ESTETICA DEL MITO
Andy Warhol, Michael Jackson, 1984, pigmento sintetico su tela,
76 x 66 cm, stampato in 2 esemplari
Jeff Koons, Michael Jackson and Bubbles, 1998,
porcellana, 106.68 cm x 179.07 cm x 82.55 cm
Paul McCarthy, Michael Jackson Fucked Up (Big Head), 2002, bronzo,
304.8 x 238.8 x 130.1 cm, edizione di 3 più prova d’artista
Mr. Brainwash (AKA Theirry Guetta), Life is beautiful
Nelson De La Nuez, Wicked Witch del West
Sotto l’aurea del mito il dramma della storia di un uomo. Gli è stato imposto dal padre, da bambino, di esibirsi e di diventare una macchina da soldi. E’ diventato un grande artista, con momenti di picco e tanti altri di declino. Si racconta del suo talento precoce nei Jackson Five. Dei suoi tanti e costosissimi interventi chirurgici per schiarirsi la pelle e addolcirsi i lineamenti, ma anche del riscatto che hanno avuto in lui tanti neri d’America. E’ stato accusato, secondo i più ingiustamente, di pedofilia, ma alla fine è emerso un individuo estremamente sensibile, infantile, filantropo, che aveva in Gesù Cristo il suo modello di vita. E in Neverland Park, che fece costruire per i bambini poveri, il suo mondo ideale. Il suo paradiso. La sua piramide. Il corpo scheletrico di quell’uomo che aveva perso i capelli e si nutriva di pillole è stato imbalsamato con la stessa cura che gli antichi egizi riservavano ai propri faraoni. La star-defunta si incarna con tanto clamore nella realtà perché è un prodotto di questa realtà, cioè della storia umana della seconda metà del XX secolo. Della cultura di massa e dell’industria mediatica in grado di costruire miti nell’immediato, nel presente. In passato passavano anni prima che il mito si consolidasse nell’immaginario collettivo. Anche secoli. Oggi si diventa feticci in meno di 30 anni di ribalta in una dimensione del tempo diventata il “prestissimo” nietzschiano.

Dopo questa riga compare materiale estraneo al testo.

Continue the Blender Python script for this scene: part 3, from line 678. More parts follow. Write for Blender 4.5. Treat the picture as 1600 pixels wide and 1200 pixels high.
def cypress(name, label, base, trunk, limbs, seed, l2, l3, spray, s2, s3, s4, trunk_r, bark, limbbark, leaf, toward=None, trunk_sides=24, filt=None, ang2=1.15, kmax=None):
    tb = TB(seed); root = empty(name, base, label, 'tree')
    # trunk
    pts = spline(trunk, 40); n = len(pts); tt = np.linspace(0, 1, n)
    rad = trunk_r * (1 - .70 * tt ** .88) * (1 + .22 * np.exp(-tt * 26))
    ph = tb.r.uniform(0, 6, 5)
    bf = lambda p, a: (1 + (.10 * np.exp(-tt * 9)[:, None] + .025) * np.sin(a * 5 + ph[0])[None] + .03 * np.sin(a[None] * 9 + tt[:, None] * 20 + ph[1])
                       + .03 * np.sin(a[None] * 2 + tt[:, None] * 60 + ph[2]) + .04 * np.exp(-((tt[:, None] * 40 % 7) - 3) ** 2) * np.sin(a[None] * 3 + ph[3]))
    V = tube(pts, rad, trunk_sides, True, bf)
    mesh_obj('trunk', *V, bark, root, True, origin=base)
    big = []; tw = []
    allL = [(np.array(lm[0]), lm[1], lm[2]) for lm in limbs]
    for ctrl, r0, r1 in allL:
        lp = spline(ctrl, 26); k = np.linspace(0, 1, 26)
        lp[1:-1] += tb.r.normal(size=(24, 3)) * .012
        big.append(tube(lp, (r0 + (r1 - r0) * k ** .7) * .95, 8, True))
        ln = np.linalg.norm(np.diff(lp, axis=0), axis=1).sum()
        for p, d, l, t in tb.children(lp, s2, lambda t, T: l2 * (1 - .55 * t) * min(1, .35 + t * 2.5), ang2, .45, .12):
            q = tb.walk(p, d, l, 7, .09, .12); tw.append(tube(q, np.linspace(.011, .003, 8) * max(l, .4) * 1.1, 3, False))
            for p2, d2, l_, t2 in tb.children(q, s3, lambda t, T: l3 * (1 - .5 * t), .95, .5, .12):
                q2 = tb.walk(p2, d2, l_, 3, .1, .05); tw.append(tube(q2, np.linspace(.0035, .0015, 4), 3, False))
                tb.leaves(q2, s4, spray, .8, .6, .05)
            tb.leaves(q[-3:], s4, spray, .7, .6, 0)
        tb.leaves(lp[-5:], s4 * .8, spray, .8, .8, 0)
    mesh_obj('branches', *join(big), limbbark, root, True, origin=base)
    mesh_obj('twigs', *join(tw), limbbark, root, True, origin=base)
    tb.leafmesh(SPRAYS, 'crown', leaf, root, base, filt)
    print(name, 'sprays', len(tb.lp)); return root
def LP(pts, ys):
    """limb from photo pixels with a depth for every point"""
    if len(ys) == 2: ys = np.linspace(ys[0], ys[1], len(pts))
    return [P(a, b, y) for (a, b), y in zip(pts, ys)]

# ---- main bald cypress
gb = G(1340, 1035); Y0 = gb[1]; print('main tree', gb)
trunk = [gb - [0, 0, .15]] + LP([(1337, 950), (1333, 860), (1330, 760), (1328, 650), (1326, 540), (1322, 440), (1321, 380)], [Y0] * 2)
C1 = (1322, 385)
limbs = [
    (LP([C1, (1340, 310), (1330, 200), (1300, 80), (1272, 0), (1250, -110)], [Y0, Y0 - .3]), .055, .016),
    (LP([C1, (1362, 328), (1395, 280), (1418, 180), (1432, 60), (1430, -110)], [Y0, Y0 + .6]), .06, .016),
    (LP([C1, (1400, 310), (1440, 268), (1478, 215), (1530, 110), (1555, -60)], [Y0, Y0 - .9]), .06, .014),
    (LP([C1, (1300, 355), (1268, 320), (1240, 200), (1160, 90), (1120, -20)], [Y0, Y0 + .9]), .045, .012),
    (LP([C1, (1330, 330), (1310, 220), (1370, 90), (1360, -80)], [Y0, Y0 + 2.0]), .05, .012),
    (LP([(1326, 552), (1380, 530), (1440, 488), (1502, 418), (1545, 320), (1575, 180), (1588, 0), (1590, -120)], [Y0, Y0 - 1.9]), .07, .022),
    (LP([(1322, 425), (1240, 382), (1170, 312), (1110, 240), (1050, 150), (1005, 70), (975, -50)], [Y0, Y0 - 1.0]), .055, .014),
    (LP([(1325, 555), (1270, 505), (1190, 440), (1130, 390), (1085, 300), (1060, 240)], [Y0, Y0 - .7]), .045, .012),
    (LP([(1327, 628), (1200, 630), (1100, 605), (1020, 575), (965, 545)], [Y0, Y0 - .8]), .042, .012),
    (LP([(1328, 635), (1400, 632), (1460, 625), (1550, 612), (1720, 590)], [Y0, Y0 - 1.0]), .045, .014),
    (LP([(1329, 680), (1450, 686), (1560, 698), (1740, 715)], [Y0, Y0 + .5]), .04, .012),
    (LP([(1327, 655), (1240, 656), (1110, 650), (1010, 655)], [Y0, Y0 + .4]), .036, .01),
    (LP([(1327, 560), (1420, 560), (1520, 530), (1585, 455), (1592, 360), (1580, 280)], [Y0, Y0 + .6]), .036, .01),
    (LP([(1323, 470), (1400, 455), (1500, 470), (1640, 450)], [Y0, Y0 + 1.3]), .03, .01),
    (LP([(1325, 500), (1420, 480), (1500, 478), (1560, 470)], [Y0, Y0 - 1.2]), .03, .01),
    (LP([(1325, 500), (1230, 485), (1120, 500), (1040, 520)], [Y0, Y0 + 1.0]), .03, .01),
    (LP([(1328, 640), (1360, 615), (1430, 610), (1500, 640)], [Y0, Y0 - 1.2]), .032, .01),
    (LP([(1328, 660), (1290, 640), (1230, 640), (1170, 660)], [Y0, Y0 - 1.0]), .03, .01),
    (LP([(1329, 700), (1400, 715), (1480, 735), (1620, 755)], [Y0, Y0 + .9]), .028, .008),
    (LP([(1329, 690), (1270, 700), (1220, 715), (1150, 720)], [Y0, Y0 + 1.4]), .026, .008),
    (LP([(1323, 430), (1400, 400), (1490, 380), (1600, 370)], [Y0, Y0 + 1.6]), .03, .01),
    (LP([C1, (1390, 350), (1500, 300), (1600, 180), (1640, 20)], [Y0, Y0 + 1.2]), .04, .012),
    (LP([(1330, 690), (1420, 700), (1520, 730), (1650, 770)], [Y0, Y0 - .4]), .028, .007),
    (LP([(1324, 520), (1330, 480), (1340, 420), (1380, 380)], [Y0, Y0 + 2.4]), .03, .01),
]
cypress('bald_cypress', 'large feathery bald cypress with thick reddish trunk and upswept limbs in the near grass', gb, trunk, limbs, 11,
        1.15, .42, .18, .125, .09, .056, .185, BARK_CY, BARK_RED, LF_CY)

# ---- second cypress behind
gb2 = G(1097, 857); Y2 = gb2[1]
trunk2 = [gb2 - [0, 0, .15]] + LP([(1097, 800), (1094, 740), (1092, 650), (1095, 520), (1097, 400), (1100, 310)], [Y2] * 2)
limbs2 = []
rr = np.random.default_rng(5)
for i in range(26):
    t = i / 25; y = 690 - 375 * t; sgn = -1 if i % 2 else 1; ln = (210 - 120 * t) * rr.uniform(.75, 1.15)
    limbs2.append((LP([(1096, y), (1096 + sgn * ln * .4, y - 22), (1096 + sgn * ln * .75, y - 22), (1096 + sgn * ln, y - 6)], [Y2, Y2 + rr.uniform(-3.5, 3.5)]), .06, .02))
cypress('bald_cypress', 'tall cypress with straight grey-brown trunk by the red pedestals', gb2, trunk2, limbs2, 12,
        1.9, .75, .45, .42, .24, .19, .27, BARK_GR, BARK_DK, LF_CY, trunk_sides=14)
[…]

Gli eroi restano eroi, cioè modelli e mediatori, di cui a interessare spesso non è il loro operato ma il loro stile di vita. Combinando in modo sempre più stretto e vario l’eccezionale e il consueto, l’ideale e il quotidiano, offrono all’identificazione dei punti d’appoggio sempre più realistici. Il rito si consuma al teatro, al cinema, allo stadio, nelle piazze dove migliaia di appassionati si riuniscono intorno alla loro celebrità di riferimento. O più comunemente in uno spazio domestico, di fronte al televisore, al lettore Mp3, allo schermo del proprio cellulare o del pc. Ma può anche consumarsi nei musei, nelle gallerie, nelle sale delle principali case d’asta internazionali. Nelle arti visive, soprattutto figurative, il mito entra spesso con forza. Il suo volto, simbolo del contingente. Icona postmoderna. La funzione spettacolarizzata dell’oggetto d’arte mostra le caratteristiche principali delle merci in un sistema capitalistico attraverso cui si opera, secondo il filosofo francese Baudrillard, un dissolvimento dell’oggetto in sé. L’oggetto artistico diventa simulacro da vendere al miglior offerente. Ciò che con la morte l’icona pop non potrà più difendere è, parafrasando Roland Barthes(1), il suo diritto politico di essere un soggetto. L’opera di Andy Wharol, Michael Jackson, proprietà di un collezionista privato newyorkese, sarà oggetto di disputa nell’asta della Vered Gallery of East Hampton di New York che si chiuderà il 12 luglio 2009. Si stima che il quadro potrebbe essere venduto per una cifra tra 1 e 10 milioni di dollari dei quali parte andrà in beneficenza. Il rito è compiuto.